Why does a spring mass system oscillate?

Question

For simply harmonic motion, acceleration $= -\omega^2 x$, where $\omega$ is the angular frequency.

Within limits of Hooke's law, the restoring force on the spring is given by

$$F= -k \cdot x$$

This force fits the simple harmonic motion condition with $k=\omega^2m$.

But, we have $F = 0$ for $x=0$.

If I displace block (of some mass) attached to a spring (massless) rightward (on horizontal plane), and then release it, it would accelerate leftward because of above spring force.

But at the moment when $x=0$, $F=0$ and thus $a=0$.

Then why does the spring block system experience simple harmonic motion?

Or why would the block accelerate farther leftward if there is no force on it?

I'm confused.

Answer 1

But at the moment when $x=0,\, F=0$ and thus $a=0$, but the velocity $v\ne 0$ so the block overshoots the $x=0$ position and then has a force acting on it in the opposite direction to its direction of travel.

Answer 2

Or why would the block accelerate farther leftward if there is no force on it?

Assuming the spring-mass system is horizontal then you are right: at $x = 0$ there is no net force on the block which means net acceleration is also zero. But you are forgetting that the block (mass) has certain velocity at that point and it keeps moving until negative acceleration provided by the spring restoring force stops it completely.

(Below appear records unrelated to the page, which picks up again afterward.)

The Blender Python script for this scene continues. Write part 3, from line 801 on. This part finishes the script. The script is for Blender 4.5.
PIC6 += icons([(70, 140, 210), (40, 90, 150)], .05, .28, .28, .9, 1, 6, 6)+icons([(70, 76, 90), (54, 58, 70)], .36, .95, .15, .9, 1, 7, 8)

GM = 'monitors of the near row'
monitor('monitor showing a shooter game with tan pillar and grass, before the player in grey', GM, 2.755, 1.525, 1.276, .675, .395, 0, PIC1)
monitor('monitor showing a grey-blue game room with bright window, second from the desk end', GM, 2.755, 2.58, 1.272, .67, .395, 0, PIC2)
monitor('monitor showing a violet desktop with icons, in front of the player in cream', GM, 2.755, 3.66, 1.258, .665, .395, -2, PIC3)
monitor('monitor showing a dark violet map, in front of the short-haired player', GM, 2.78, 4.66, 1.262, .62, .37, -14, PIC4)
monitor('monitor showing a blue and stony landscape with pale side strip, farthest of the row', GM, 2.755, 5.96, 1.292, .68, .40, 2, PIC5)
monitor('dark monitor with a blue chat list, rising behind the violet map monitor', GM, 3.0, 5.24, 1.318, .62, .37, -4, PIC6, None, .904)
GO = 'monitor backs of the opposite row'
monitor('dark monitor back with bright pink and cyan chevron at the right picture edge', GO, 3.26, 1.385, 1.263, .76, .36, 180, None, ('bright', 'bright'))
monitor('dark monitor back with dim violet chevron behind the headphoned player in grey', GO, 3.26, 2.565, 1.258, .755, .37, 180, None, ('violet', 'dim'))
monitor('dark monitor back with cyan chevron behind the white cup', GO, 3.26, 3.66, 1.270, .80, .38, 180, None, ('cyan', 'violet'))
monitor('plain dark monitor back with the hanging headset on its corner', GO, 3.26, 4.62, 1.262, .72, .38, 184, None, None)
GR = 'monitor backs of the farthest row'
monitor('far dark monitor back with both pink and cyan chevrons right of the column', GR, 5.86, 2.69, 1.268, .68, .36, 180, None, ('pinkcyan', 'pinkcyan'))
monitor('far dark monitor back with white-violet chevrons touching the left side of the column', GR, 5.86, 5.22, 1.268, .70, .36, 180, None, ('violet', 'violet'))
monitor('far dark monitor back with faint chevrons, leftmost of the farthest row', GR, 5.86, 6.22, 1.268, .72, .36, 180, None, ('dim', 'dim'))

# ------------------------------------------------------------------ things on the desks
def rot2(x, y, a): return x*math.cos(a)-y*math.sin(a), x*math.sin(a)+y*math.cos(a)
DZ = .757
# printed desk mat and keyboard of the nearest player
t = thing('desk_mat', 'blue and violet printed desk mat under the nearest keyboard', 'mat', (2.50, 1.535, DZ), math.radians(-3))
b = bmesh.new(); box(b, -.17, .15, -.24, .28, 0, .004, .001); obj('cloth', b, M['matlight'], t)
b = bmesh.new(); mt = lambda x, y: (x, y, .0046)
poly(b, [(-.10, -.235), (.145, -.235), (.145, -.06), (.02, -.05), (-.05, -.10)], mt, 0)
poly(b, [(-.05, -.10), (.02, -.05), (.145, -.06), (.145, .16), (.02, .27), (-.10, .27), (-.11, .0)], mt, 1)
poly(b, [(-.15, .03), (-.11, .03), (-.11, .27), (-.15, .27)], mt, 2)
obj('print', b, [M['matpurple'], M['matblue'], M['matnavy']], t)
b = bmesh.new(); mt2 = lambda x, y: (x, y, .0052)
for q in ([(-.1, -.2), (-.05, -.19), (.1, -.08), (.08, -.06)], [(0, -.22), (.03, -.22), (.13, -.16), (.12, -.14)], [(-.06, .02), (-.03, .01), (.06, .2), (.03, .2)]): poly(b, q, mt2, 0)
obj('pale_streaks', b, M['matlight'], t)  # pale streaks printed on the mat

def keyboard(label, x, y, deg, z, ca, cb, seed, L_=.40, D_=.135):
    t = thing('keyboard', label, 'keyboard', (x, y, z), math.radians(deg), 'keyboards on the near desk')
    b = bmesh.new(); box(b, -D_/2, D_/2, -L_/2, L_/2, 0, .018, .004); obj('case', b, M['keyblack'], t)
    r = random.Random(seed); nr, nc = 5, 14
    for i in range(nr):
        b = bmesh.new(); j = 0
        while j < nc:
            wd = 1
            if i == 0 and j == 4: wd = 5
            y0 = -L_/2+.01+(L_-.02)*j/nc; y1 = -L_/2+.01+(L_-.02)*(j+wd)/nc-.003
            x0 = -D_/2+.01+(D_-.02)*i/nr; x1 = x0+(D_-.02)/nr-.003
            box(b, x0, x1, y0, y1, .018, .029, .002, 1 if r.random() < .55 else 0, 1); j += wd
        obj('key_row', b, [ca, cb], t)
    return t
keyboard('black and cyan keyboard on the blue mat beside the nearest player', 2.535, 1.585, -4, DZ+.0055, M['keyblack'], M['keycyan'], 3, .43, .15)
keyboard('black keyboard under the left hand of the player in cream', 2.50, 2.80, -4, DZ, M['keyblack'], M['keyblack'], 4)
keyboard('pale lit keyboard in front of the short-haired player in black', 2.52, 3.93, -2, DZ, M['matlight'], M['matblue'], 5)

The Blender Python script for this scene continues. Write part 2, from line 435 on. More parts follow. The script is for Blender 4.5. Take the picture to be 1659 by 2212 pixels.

Then why does the spring block system experience simple harmonic motion?

Because of inertia of the block (mass) connected to the spring.

For simply harmonic motion, acceleration $= -\omega^2 x$, where $\omega$ is the angular frequency.

This is correct. From $F = -kx$ it follows that acceleration depends on the spring elongation $x$ which is defined as a sine function (harmonic oscillation). Therefore, the acceleration of the block itself is also a sine function.